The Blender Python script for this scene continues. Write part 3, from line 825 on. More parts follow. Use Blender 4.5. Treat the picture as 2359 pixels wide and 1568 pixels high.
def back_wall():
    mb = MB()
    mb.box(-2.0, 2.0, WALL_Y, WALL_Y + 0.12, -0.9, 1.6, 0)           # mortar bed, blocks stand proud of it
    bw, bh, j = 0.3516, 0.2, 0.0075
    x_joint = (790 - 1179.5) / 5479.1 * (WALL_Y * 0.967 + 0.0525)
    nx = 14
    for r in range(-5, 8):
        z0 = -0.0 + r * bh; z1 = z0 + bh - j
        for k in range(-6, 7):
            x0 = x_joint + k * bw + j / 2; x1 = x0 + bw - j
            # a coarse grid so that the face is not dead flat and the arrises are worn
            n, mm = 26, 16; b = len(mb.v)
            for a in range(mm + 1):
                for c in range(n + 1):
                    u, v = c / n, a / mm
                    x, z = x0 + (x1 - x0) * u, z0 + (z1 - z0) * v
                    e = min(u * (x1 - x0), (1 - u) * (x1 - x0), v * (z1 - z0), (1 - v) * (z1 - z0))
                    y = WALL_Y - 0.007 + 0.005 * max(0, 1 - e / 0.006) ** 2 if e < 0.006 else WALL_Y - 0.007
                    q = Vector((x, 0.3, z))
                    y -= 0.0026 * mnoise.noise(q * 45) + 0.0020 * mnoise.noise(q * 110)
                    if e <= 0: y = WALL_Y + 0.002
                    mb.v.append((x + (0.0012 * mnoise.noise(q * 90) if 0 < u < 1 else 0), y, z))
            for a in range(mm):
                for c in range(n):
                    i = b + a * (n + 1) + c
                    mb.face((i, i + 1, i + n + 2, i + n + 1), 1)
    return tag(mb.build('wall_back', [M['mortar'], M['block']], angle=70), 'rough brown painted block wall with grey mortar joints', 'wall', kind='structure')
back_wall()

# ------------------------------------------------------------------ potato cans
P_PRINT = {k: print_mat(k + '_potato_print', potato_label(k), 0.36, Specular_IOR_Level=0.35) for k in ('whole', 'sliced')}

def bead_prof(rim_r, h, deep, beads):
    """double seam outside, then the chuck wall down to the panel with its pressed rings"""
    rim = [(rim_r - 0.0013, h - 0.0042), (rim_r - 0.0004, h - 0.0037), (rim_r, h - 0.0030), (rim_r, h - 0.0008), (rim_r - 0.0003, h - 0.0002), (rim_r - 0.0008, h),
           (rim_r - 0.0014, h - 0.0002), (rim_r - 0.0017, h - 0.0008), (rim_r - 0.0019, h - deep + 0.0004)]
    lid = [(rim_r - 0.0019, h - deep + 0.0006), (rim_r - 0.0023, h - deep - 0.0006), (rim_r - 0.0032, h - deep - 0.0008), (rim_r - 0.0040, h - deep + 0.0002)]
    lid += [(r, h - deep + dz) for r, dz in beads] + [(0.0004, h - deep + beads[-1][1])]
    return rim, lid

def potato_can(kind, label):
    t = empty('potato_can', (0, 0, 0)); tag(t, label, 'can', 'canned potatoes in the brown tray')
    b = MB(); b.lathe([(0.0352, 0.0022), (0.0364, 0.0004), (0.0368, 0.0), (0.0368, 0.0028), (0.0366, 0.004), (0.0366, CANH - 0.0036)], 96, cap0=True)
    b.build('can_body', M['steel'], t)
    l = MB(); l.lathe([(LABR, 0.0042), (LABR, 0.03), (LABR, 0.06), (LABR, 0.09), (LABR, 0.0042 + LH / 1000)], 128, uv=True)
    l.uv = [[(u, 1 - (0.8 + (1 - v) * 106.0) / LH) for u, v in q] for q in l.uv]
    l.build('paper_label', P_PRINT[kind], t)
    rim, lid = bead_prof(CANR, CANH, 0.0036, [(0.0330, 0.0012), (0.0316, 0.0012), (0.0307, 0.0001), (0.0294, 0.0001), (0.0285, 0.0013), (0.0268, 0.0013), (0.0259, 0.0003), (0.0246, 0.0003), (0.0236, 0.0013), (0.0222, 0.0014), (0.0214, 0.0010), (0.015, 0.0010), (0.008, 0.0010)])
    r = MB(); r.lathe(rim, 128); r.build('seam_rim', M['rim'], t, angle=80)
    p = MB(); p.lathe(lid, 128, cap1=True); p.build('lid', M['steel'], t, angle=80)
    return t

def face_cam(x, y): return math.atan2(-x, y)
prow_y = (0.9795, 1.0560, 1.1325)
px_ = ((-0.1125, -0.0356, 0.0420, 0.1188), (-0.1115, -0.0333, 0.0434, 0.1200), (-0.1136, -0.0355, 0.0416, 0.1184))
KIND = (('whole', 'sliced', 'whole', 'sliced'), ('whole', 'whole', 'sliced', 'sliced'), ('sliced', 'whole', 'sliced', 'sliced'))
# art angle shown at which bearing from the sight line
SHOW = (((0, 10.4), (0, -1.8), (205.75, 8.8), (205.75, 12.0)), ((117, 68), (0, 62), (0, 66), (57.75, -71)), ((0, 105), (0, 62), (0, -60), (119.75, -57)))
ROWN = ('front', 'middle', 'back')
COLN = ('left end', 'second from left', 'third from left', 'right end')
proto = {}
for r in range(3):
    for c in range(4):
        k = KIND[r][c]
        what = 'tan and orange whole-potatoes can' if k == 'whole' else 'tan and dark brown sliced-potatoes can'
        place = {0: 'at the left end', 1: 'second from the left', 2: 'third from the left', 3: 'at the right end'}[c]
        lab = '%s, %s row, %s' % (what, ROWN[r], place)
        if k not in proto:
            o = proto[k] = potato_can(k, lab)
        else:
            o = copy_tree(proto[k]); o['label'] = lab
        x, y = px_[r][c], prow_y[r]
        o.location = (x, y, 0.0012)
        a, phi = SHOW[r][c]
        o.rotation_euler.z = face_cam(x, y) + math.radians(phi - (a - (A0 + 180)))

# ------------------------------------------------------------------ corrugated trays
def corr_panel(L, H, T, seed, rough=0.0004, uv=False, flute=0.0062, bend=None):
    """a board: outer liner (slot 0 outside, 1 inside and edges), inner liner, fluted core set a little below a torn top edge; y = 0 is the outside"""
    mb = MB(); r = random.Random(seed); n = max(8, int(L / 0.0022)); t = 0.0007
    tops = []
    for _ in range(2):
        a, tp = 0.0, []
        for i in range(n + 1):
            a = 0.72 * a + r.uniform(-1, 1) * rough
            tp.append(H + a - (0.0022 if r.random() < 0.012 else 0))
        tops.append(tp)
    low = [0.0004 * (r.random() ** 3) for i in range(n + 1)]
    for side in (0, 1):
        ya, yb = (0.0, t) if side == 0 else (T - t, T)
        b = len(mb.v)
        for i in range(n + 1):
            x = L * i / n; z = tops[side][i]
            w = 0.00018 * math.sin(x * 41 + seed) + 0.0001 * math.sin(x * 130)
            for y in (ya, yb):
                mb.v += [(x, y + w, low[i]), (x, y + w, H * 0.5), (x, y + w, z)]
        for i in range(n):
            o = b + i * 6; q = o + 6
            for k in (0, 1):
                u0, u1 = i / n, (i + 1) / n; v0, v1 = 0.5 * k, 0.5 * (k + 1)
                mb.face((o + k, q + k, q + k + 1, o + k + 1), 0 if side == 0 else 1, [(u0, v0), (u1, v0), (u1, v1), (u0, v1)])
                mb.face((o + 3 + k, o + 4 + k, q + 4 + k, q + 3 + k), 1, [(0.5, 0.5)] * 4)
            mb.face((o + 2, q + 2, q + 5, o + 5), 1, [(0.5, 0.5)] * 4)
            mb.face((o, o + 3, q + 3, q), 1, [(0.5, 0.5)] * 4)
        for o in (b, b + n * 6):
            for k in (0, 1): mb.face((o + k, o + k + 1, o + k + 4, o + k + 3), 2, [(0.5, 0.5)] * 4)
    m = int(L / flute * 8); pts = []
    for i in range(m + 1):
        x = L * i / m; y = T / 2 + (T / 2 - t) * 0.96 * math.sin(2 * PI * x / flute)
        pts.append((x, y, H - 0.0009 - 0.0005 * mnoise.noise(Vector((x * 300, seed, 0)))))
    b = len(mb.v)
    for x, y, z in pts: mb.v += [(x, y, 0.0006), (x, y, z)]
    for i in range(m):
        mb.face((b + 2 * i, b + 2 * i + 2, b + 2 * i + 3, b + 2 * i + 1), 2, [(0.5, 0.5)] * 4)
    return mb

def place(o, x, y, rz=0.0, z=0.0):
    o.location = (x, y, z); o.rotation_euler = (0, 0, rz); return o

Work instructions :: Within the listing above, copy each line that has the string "from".

The completed task ::
The Blender Python script for this scene continues. Write part 3, from line 825 on. More parts follow. Use Blender 4.5. Treat the picture as 2359 pixels wide and 1568 pixels high.
# art angle shown at which bearing from the sight line
COLN = ('left end', 'second from left', 'third from left', 'right end')
        place = {0: 'at the left end', 1: 'second from the left', 2: 'third from the left', 3: 'at the right end'}[c]